People could also take a voyage to America in ten days instead of 8 weeks because of the invention of steamboats. People also paid less in taxes in the mid 19th century. In 1850 a population of 30,000,000 would pay 50,000,000L in taxes but in 1801 a population of 15,000,000 would pay 63,000,000L in taxes (P. 304).
This whole excerpt from the book could be summarized somewhat as saying that life got much easier and safe around 1850 while the price to attain this life remained relatively low.
I"m not exactly sure if Walt Whitman is optimistic or pessimistic about the future in "Years of the Modern.".
In the first few paragraphs when he is talking about seeing "boundaries of frontiers of the old aristocracies broken and, the landmarks of European kings removed" he seems optimistic.

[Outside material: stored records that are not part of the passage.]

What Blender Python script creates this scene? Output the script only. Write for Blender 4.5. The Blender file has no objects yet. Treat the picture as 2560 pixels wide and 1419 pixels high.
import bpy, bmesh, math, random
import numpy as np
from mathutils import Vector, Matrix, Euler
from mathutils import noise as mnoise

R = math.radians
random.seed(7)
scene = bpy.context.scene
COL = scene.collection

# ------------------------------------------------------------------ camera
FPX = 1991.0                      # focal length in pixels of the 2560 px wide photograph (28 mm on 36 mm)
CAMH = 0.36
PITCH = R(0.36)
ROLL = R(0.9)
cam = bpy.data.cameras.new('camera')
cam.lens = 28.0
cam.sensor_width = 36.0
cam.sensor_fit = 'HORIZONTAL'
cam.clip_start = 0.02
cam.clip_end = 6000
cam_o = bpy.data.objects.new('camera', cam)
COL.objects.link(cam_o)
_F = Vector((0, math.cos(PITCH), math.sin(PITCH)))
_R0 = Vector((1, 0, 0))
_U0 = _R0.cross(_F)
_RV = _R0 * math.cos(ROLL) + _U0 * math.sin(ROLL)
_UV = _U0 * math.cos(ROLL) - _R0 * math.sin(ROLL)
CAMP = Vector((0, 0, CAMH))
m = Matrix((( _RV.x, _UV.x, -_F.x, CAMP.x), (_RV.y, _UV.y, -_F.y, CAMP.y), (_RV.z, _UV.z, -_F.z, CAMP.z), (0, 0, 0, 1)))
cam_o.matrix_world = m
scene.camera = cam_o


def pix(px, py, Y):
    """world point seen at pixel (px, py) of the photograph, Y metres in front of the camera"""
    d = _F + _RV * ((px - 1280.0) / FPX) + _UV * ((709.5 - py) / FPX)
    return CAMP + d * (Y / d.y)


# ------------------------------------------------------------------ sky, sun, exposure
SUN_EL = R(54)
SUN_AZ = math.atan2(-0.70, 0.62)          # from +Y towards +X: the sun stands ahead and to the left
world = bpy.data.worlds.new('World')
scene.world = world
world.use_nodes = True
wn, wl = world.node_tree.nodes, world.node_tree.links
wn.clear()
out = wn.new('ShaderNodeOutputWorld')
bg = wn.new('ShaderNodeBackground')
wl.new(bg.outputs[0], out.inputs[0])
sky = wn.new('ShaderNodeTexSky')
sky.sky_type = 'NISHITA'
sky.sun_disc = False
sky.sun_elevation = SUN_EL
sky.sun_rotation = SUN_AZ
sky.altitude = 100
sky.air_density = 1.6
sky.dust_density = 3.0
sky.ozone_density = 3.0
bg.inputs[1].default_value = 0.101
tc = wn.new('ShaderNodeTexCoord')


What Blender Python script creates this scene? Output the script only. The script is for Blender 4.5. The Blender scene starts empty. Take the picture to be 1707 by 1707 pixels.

But on page 305 when Whitman talks about "world-spreading factories" that will "interlink all lands" as well as speaking of a "general divine war" he seems pessimistic. The paragraphs on page 305 make it sound like the world is become too interconnected and big way too fast that it's not really a good thing.
Fredrich Engels defines the proletariat as "the herding together of a homeless population in the worst quarters of the large towns; the loosening of all traditional moral bonds, of patriarchal subordination, of family relations; overwork, especially of women and children, to a frightful extent; complete demoralization of the working class, suddenly flung into altogether new conditions, from the country into the town, from agriculture into modern industry, from stable conditions of existence into insecure ones that changed from day to day (p306 1st paragraph.